The current and former workers filed the labor-trafficking lawsuit Wednesday against L’Amande French Bakery in Los Angeles Superior Court. They demanded more than $1 million in back and overtime pay and damages.

The 11 workers, who were brought to the U.S. on visas between 2009 and 2014, were told they would have jobs in the bakery or as a nanny. But once they arrived in California, they had to clean and paint an apartment complex and do laundry and yard work for bakery owners Analiza and Goncalo Moitinho de Almeida, the lawsuit states.

After the bakery opened, some of the employees said they were forced to work at least 13 hours a day for several months for a fraction of the pay they were promised. When they complained, the lawsuit says, they were told they owed the owners $11,000 for the cost of their trip.

California labor investigators began looking into conditions at the bakery in 2013, but workers were threatened with lawsuits in the Philippines if they spoke out, according to a copy of the complaint. Five of the workers who did complain later were fired, it says.

A message left for the owners at the bakery’s Torrance location was not immediately returned. A manager at the bakery’s Beverly Hills location declined to comment.

Former L’Amande employee Louise Luis said she left her 6-year-old son with family in the Philippines on the promise of earning $2,000 a month as a bakery store manager in the U.S. Soon after arriving, she said she was put to work washing cars and gardening and paid less than $400 a month until the store finally opened some eight months later.

There, she said she worked long hours and eventually started getting paid her proper wage. When the state began investigating the bakery, Luis said her boss told her to lie about her working conditions.

“I want to go home, but I also want to have justice first, and get what I deserve, and of course to get my unpaid wages,” Luis said.

Nicole Ochi, an attorney at Asian Americans Advancing Justice in Los Angeles, said the fired bakery workers can’t get other jobs in the U.S. because their visas were tied to their employer under a program for foreign investors.
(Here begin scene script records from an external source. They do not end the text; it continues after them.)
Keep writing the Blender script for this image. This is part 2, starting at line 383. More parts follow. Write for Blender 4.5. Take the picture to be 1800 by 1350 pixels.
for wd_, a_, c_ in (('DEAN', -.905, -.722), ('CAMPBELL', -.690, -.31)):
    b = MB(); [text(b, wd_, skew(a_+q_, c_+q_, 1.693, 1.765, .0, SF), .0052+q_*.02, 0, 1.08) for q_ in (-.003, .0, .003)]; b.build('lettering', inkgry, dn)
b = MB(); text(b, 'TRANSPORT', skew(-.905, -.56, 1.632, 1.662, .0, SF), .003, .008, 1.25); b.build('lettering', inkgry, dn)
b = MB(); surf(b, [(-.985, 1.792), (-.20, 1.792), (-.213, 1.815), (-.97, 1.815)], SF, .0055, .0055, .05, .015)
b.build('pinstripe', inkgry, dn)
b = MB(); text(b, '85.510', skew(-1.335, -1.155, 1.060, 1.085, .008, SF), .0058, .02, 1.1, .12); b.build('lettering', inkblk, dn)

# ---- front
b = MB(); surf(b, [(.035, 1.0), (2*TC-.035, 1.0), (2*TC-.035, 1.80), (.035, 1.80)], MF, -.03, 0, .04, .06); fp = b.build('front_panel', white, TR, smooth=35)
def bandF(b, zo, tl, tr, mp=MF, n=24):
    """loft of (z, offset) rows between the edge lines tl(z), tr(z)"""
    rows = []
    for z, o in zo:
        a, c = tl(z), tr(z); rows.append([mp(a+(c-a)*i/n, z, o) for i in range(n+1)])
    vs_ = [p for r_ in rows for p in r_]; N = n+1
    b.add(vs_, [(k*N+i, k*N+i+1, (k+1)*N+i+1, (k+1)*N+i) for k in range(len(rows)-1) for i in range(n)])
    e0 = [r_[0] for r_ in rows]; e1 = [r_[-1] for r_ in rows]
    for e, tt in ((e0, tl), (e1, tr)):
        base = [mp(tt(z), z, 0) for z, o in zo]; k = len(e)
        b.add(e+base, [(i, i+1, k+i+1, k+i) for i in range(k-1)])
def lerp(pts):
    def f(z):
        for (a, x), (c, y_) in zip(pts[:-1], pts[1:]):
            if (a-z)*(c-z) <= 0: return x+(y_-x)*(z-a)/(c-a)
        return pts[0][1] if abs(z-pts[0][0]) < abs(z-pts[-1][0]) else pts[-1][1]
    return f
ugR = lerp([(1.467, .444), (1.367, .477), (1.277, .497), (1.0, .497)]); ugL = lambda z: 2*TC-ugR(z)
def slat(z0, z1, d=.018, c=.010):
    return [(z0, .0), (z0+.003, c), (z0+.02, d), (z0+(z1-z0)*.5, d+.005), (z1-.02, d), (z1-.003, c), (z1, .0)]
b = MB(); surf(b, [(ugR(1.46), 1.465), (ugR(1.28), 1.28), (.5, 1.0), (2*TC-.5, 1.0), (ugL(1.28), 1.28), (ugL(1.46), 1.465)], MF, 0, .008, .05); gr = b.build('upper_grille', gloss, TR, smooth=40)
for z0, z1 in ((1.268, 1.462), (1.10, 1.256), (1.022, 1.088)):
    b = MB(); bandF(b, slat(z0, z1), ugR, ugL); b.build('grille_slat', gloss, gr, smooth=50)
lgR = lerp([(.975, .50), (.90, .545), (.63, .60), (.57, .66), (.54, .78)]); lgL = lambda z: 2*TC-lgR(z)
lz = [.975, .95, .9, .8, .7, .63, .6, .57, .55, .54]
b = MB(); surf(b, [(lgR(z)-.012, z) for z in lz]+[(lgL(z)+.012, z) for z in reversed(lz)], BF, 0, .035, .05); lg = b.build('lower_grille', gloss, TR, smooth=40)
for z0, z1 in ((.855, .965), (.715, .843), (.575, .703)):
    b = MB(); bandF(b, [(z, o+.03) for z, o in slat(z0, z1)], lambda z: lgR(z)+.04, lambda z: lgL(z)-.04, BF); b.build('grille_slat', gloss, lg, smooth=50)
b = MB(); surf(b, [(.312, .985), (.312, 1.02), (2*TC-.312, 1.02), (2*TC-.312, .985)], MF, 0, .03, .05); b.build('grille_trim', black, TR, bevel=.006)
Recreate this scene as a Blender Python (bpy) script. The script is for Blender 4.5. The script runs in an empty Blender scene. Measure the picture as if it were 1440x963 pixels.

The workers are now seeking special visas for trafficking victims, she said.

The company was cited by the state in May 2014 for not paying workers nearly $250,000 in overtime wages, said Erika Monterroza, a spokeswoman for the state labor commissioner’s office.

After the bakery appealed, a hearing was held in July, and another one has been scheduled for May 19. The case is still under investigation, Monterroza said.